-------- DATA PROVIDED --------

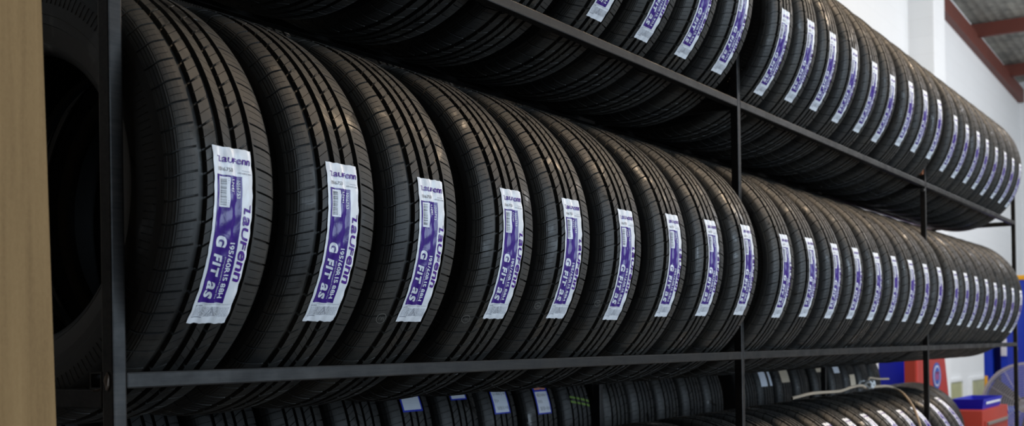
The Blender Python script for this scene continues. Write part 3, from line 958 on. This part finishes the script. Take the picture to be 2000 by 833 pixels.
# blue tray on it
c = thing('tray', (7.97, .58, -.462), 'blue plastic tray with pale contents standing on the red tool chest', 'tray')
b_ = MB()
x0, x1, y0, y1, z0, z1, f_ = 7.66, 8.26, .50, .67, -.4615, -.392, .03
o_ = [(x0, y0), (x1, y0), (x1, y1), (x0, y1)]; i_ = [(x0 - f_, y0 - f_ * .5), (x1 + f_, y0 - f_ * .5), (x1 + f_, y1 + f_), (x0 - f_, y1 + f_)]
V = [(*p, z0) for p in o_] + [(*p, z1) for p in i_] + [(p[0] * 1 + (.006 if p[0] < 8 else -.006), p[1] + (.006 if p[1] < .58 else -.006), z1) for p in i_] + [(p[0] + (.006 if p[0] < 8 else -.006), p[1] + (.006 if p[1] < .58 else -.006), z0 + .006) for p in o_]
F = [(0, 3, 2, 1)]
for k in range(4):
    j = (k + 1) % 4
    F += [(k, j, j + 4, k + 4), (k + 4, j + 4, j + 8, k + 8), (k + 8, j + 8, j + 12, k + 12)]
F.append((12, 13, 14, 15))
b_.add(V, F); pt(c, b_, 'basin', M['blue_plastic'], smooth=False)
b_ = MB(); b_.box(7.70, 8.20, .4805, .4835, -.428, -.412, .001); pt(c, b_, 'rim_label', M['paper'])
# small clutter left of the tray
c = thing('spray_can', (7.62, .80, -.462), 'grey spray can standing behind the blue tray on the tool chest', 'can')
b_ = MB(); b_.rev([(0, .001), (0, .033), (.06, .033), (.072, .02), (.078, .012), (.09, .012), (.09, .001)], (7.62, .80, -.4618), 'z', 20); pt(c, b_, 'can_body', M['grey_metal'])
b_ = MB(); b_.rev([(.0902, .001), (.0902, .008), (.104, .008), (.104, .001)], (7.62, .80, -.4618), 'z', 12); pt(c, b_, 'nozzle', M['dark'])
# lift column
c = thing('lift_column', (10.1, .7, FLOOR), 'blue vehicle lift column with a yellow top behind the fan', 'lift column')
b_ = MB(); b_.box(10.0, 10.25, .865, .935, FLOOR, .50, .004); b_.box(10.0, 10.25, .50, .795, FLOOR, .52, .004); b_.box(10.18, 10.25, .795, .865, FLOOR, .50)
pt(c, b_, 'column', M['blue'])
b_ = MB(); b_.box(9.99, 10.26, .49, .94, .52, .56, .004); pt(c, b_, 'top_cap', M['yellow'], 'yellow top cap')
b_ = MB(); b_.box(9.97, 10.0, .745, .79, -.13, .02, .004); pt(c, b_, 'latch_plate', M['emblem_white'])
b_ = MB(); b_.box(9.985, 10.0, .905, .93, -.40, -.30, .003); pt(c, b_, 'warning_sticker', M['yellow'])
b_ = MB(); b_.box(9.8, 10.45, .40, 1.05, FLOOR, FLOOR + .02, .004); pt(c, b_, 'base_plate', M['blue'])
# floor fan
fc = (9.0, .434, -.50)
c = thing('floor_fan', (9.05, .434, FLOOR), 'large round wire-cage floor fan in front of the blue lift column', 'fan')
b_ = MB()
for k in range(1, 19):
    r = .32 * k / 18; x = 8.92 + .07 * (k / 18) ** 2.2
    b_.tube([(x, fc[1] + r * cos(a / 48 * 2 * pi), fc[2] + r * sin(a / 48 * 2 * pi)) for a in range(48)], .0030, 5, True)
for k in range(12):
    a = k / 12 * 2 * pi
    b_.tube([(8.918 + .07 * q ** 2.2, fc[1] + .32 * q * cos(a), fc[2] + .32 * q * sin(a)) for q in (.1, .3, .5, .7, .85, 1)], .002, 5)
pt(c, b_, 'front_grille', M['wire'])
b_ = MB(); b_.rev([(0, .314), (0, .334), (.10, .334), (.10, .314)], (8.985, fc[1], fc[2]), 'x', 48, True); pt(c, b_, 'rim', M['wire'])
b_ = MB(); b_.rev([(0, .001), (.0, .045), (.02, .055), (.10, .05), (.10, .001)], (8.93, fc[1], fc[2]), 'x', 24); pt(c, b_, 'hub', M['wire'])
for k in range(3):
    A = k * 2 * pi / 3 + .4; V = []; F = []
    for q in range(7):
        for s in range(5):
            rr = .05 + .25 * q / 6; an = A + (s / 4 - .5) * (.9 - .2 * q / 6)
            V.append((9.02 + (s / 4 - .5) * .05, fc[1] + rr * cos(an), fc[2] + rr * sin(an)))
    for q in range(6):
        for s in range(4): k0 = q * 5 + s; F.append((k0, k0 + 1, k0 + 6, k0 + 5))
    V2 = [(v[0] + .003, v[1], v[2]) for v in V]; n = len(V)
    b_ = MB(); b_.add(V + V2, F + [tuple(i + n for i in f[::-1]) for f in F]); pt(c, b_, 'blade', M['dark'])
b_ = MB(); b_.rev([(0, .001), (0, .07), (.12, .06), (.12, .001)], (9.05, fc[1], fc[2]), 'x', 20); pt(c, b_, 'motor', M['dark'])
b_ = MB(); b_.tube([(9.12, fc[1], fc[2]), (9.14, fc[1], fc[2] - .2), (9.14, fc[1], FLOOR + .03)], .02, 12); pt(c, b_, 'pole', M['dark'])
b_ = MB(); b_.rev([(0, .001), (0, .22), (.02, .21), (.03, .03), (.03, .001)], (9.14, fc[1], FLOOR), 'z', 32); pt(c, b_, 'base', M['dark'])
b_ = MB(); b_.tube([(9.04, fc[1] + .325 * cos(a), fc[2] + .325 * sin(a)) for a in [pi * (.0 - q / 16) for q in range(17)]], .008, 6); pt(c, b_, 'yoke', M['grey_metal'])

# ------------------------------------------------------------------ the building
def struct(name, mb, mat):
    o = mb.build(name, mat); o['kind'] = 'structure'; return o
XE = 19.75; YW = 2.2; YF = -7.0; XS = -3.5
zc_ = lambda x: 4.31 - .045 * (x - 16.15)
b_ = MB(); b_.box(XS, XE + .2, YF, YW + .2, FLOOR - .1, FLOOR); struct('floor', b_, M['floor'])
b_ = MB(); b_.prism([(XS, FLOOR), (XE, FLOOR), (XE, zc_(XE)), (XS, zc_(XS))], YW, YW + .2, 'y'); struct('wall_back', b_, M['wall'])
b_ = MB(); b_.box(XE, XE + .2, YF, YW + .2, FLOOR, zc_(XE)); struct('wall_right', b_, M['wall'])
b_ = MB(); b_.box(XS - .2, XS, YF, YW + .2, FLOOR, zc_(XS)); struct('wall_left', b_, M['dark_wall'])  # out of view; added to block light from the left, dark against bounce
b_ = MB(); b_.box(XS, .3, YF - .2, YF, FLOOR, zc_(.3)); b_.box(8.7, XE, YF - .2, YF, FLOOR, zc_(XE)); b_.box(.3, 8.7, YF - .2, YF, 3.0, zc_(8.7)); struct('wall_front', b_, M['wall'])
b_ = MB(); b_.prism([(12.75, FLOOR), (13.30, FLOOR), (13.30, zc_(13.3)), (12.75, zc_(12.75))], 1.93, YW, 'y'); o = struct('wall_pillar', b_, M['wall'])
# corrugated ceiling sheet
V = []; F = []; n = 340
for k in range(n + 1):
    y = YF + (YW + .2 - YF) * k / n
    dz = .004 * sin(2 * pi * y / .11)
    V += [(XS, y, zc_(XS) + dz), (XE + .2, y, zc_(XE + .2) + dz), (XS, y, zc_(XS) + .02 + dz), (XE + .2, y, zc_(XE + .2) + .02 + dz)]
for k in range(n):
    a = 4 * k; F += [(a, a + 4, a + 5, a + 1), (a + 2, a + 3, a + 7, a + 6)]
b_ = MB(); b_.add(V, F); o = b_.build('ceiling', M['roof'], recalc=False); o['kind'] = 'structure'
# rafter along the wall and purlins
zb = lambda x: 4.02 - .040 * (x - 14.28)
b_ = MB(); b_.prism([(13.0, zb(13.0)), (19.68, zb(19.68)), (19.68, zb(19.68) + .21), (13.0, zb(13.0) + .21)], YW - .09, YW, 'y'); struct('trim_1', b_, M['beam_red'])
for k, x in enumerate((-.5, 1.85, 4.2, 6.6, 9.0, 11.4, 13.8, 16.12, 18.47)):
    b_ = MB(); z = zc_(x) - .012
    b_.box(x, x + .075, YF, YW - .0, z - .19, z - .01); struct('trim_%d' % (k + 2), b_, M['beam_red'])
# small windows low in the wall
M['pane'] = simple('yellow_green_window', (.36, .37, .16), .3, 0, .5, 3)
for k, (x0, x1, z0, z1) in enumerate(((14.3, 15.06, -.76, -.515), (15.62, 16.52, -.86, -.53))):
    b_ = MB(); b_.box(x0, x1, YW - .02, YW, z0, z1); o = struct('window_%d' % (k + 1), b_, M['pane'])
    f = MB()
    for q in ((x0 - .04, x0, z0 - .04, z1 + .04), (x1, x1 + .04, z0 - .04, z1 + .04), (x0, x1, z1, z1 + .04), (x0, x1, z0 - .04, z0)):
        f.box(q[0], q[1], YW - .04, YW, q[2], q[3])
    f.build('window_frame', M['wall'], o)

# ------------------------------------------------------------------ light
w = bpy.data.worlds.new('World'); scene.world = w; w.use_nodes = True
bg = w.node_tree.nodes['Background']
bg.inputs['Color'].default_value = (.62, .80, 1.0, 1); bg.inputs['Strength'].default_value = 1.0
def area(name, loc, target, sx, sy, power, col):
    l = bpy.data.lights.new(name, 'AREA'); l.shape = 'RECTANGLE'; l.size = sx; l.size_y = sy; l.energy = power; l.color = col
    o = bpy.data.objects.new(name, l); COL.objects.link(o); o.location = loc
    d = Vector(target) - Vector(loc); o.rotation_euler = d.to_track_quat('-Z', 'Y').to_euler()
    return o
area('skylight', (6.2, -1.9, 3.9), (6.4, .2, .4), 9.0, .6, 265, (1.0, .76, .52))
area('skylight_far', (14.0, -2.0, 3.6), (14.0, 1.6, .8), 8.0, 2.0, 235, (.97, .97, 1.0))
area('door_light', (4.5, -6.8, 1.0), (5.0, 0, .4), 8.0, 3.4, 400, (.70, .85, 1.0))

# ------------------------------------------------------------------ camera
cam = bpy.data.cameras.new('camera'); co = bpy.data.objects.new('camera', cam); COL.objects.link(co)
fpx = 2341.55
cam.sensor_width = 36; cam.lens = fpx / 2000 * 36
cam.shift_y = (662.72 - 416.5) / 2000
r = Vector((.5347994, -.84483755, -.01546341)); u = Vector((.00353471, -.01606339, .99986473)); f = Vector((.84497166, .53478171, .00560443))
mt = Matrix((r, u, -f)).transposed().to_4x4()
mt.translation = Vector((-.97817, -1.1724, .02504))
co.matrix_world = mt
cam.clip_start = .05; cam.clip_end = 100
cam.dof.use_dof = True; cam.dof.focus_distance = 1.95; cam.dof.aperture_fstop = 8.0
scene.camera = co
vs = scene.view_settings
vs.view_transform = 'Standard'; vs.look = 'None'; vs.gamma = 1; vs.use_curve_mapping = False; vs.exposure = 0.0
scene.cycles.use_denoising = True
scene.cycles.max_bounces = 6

--------
-------- DATA PROVIDED --------

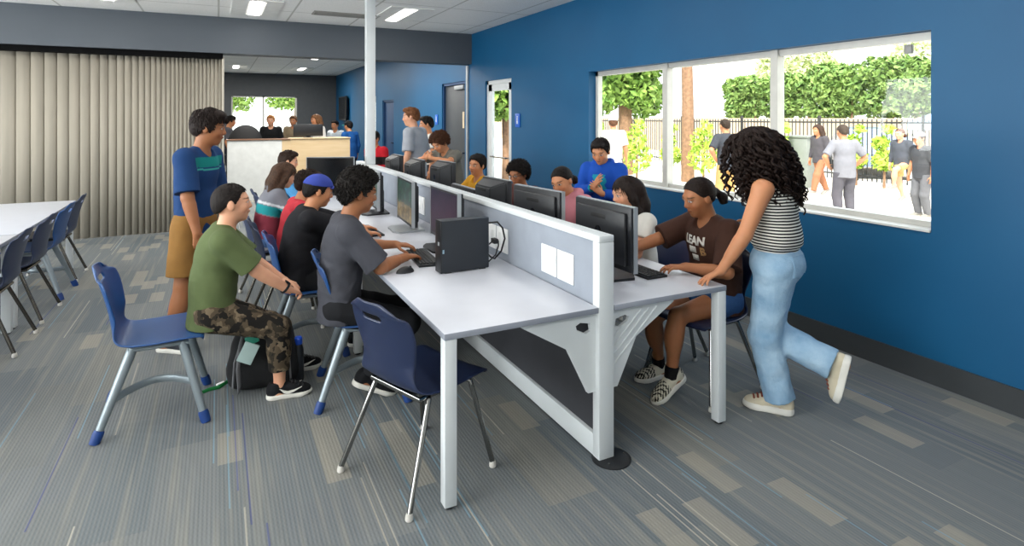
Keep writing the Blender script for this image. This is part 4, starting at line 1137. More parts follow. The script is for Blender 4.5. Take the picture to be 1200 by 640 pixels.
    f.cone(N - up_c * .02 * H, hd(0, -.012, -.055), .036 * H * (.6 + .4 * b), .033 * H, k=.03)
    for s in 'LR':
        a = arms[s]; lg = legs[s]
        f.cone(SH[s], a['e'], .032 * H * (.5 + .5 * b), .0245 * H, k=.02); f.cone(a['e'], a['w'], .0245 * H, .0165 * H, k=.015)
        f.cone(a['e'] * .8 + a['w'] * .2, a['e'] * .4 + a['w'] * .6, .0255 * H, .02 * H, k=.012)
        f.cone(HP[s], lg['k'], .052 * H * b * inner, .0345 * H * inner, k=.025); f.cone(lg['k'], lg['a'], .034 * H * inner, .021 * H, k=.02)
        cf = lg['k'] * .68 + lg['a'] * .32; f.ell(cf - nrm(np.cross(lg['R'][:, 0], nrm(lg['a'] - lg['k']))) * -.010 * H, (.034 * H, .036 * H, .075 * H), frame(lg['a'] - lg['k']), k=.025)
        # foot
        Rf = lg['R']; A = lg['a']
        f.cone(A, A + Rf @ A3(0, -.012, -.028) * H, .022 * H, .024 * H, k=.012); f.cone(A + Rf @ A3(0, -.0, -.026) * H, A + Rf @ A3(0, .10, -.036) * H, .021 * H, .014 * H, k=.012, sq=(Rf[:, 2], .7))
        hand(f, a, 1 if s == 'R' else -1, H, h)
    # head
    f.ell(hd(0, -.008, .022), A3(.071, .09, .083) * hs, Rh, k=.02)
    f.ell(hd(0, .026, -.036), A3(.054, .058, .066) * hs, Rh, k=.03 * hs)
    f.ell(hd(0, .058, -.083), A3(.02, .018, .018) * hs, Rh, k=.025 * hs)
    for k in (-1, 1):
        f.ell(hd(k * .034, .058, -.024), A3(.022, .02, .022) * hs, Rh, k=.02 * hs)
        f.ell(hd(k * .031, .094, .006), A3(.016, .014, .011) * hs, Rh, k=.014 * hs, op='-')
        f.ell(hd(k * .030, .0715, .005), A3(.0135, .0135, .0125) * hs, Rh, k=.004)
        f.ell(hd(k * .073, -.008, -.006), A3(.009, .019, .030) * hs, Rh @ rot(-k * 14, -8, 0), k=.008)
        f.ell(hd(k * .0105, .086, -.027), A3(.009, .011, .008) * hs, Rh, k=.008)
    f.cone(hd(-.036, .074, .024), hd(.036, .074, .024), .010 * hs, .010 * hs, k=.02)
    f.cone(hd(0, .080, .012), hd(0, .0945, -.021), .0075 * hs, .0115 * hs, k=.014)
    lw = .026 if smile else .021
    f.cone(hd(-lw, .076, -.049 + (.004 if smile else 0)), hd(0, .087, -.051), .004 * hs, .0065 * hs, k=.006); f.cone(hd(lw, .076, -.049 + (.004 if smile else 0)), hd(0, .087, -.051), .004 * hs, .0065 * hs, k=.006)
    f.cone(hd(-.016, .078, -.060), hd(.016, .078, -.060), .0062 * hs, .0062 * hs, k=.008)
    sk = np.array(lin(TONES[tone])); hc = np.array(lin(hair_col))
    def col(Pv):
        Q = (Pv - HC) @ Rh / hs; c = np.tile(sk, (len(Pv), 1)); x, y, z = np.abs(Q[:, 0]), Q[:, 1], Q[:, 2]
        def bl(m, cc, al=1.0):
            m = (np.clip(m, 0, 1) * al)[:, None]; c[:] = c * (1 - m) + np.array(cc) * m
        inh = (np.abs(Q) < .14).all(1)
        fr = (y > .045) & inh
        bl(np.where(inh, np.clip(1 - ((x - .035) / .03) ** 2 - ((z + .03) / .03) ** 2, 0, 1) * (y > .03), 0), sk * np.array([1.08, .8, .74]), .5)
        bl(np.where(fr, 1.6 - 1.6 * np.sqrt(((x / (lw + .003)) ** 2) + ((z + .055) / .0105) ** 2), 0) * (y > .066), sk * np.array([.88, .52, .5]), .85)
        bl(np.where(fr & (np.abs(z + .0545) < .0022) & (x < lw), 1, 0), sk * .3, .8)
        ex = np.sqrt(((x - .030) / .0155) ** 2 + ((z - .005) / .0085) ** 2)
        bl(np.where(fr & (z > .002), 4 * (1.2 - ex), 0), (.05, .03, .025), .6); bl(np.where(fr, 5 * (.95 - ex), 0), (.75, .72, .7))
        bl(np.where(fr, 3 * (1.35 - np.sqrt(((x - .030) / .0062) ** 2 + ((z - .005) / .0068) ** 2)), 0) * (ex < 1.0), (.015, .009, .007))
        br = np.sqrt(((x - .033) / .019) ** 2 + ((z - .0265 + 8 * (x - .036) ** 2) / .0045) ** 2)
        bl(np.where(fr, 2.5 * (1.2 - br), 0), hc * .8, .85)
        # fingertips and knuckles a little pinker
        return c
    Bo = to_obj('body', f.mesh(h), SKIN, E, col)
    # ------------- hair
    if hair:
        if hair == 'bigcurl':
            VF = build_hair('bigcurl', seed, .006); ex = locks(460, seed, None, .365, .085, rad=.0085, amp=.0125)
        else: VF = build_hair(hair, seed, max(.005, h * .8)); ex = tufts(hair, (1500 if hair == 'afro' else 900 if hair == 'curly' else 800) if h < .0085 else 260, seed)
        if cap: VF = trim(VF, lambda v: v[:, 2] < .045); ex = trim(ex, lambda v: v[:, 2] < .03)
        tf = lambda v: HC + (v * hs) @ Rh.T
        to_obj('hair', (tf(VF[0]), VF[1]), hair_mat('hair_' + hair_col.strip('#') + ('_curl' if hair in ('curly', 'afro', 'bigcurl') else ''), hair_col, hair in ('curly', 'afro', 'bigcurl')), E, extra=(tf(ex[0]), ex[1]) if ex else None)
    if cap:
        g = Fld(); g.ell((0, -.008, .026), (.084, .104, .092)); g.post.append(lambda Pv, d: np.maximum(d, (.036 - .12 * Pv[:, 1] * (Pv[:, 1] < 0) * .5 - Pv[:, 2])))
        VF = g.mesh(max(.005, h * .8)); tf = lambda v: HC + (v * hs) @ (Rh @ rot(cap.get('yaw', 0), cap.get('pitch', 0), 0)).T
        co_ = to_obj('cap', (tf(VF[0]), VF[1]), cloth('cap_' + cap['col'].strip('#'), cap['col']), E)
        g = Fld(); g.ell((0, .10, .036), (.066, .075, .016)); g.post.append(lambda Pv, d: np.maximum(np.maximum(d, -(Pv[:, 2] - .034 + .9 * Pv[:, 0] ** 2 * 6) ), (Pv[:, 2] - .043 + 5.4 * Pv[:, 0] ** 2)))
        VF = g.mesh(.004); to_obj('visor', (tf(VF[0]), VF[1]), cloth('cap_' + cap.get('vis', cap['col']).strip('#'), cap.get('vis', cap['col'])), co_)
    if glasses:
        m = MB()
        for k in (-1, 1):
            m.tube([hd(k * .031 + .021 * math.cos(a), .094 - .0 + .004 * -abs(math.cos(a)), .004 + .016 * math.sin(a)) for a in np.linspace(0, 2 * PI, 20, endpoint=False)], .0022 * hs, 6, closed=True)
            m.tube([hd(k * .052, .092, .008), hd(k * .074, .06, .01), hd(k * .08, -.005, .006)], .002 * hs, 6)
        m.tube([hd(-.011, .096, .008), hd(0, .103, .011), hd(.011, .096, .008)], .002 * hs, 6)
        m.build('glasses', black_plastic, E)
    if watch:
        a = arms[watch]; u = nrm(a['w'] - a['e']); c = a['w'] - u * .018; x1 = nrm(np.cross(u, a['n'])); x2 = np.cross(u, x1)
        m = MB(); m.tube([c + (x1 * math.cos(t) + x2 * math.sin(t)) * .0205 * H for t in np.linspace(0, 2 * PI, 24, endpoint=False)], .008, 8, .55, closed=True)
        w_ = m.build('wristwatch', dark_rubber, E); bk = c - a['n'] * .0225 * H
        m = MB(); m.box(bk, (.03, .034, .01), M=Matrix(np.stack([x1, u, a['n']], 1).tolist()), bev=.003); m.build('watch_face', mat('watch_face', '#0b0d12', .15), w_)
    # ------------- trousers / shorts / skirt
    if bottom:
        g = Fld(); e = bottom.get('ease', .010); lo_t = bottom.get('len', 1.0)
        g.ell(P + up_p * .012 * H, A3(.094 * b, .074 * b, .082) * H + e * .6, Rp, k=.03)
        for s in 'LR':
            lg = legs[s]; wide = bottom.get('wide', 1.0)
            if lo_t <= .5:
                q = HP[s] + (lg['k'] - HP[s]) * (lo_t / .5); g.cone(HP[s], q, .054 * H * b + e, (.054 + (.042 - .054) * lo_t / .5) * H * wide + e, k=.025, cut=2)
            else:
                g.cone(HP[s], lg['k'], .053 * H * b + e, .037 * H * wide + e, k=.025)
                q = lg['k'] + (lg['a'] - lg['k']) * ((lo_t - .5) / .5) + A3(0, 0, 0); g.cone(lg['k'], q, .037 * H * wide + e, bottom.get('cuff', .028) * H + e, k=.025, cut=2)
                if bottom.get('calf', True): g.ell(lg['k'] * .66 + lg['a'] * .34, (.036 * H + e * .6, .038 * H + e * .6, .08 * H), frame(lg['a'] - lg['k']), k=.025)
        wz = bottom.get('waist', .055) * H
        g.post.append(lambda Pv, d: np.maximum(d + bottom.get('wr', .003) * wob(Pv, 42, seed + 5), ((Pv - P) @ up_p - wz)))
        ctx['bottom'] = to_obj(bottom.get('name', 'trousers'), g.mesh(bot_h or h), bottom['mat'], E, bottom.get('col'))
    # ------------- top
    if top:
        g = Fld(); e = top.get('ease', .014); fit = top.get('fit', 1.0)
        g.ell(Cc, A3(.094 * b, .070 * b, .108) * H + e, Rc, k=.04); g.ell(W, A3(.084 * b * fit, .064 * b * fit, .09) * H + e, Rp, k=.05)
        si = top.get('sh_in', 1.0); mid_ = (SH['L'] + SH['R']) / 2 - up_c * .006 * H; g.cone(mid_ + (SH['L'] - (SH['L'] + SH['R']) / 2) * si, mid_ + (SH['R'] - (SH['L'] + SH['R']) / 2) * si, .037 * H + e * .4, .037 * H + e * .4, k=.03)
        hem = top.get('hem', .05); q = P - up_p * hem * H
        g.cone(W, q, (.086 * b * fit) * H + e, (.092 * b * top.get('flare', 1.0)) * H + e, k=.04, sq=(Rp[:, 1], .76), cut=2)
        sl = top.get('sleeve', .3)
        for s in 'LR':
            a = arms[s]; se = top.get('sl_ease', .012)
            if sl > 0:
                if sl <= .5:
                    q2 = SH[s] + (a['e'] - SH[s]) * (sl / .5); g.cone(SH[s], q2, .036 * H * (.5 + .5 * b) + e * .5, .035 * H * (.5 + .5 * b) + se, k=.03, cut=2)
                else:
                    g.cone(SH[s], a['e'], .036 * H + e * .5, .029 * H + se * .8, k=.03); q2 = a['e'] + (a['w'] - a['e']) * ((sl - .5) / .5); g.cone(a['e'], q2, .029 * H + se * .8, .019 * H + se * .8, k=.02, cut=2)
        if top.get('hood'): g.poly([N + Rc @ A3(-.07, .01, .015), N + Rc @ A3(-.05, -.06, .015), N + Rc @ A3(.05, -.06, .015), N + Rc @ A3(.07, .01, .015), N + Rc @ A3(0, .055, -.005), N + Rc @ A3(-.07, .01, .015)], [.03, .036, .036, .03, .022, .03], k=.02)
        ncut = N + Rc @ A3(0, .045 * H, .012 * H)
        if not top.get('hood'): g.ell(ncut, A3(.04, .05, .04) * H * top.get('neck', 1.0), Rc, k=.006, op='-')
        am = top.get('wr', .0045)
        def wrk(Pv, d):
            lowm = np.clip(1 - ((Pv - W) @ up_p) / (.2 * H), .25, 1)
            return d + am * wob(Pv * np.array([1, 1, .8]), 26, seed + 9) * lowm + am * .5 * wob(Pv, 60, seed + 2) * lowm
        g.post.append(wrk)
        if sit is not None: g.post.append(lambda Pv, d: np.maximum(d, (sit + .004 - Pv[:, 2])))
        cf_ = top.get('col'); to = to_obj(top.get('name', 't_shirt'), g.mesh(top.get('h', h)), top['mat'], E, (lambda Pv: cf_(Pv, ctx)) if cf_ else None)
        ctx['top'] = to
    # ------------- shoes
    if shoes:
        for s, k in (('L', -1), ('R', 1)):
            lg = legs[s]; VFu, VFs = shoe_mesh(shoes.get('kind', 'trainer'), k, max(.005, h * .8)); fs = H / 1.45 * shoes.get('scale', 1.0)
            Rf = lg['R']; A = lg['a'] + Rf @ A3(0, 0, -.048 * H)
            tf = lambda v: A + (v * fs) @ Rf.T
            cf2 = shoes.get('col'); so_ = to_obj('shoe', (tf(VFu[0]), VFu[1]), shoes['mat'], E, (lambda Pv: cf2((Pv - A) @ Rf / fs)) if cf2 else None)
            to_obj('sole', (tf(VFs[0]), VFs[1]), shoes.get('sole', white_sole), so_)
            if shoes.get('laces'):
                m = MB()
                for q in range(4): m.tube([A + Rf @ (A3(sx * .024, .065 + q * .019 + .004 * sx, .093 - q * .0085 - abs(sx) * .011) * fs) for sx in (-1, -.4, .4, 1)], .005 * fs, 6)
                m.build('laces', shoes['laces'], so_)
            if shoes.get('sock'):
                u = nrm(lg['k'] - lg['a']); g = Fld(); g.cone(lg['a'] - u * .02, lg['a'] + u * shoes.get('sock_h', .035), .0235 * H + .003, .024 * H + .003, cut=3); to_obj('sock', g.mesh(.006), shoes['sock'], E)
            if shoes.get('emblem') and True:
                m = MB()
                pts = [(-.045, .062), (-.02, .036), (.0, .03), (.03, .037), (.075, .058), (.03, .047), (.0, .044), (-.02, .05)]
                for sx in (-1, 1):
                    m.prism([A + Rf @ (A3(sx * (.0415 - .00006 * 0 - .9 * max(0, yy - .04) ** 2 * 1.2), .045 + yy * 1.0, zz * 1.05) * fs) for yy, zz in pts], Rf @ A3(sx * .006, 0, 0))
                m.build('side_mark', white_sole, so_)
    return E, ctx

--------

** GIVEN REQUEST **
Show every line from the entries above in which "Blender" appears.

** THE REPLY **
The Blender Python script for this scene continues. Write part 3, from line 958 on. This part finishes the script. Take the picture to be 2000 by 833 pixels.
Keep writing the Blender script for this image. This is part 4, starting at line 1137. More parts follow. The script is for Blender 4.5. Take the picture to be 1200 by 640 pixels.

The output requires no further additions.